What’s driving this change? It isn’t progress in the United Kingdom’s negotiations with the European Union (EU), because my grasp of thermonuclear dynamics has progressed more in the last six months than David Davis’ relationship with Michel Barnier has. It’s because banks are starting to realise that how they respond to Brexit directly links to their competitive strategies.

For example, there’s a natural advantage for HSBC to move to France, and it makes sense for it to leverage that as much as possible. However, it needs to pay attention to clients and competitors making similar decisions, particularly when it seems Frankfurt has taken an early lead in the race to be Europe’s preeminent financial centre. Therefore, we’ll see a network effect, as one bank’s Brexit announcement forces another to consider its costs, and so on. That’s why there’s going to be a convergence of institutions settling on their strategies over the next year.

Principally, there are only two things we know that will drive these strategies. The first is that the UK will be removed from the European Single Market, which means it will lose the right to “passport”, i.e., conduct business with clients in the EU. Secondly—and it sounds so simple—the UK just won’t be part of the EU anymore.

All of a sudden a firm’s business conducted in Germany with the UK may fall foul of long-standing regulations stipulating that certain activities must stay within the EU. Banks will need to revisit existing regulations as well as new and shifting ones. The process will need to be quick, and banks will have to set aside significant budgets to get it done.

There’s still a lot of business in the UK and a lot of business conducted in the UK that will inevitably be moved. In particular, a lot of trading will be rebooked from the UK to another EU country. A bank that clears trades in the UK through London Clearing House may have to clear some elsewhere in Europe. People will need to be relocated, too, as business activities move.

The industry is calling for clarity in these negotiations, but firms should be careful what they wish for. As the UK and EU settle on a policy that will determine the future of financial services, things will become more complex and urgent for banks. Banks will have to transform to address the new policy; the market will then restructure as firms reorganise before firms have to restructure again to fit the market. For example, banks will want to relocate business to the cities that emerge as new financial centres, but which cities come out on top will be determined by those very decisions.
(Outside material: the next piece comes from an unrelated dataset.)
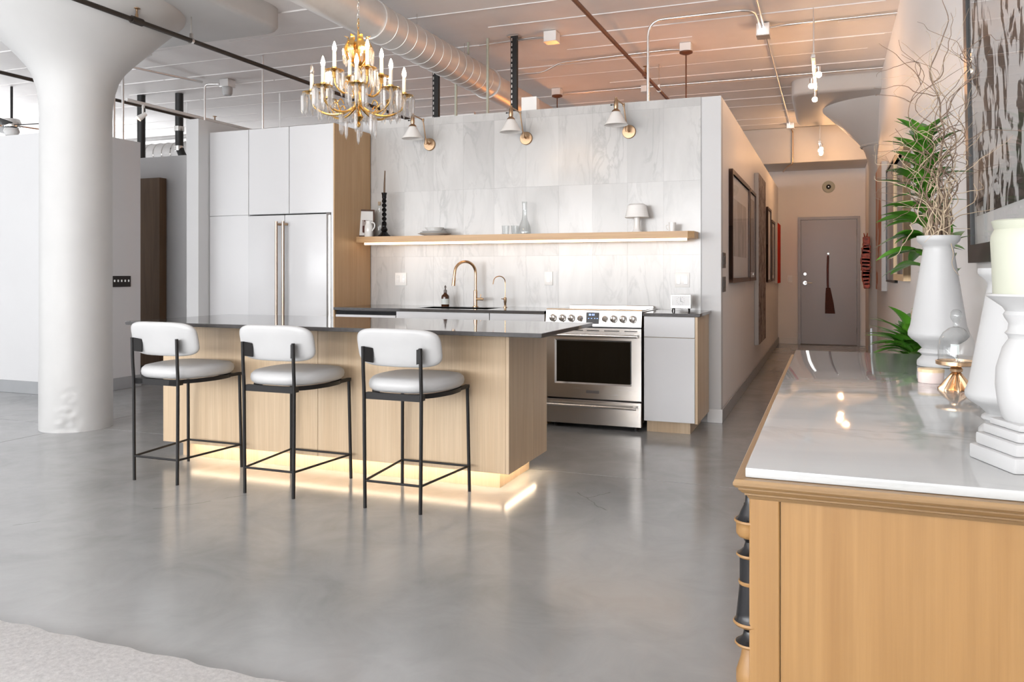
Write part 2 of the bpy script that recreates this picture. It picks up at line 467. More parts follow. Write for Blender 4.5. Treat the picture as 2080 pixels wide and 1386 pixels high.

From a bank’s perspective, Brexit migrations will look and feel a lot like regulatory projects. When you look at what it takes to deliver a regulatory project, the initial thought is how a bank will report something to the regulator. But that’s the easy part. The meat of regulatory compliance is in modifying and remediating front-office systems and business processes that feed into the reporting.

When the UK leaves, legal relationships will change. British based-offices will become subsidiaries and have to set aside more capital, subject to increased trading-compliance and data-security scrutiny. There will also be, at the very least, new restrictions on access to trading venues and clearinghouses, and some client contracts will also have to be re-written.

That’s why dealing with front and middle office systems, and rewiring connections among internal and external systems, is where the real work begins for many institutions. So although banks await greater clarity today, once the dust of Brexit transitions finally settles, there might be a sting in the tail for those who don’t plan far enough ahead.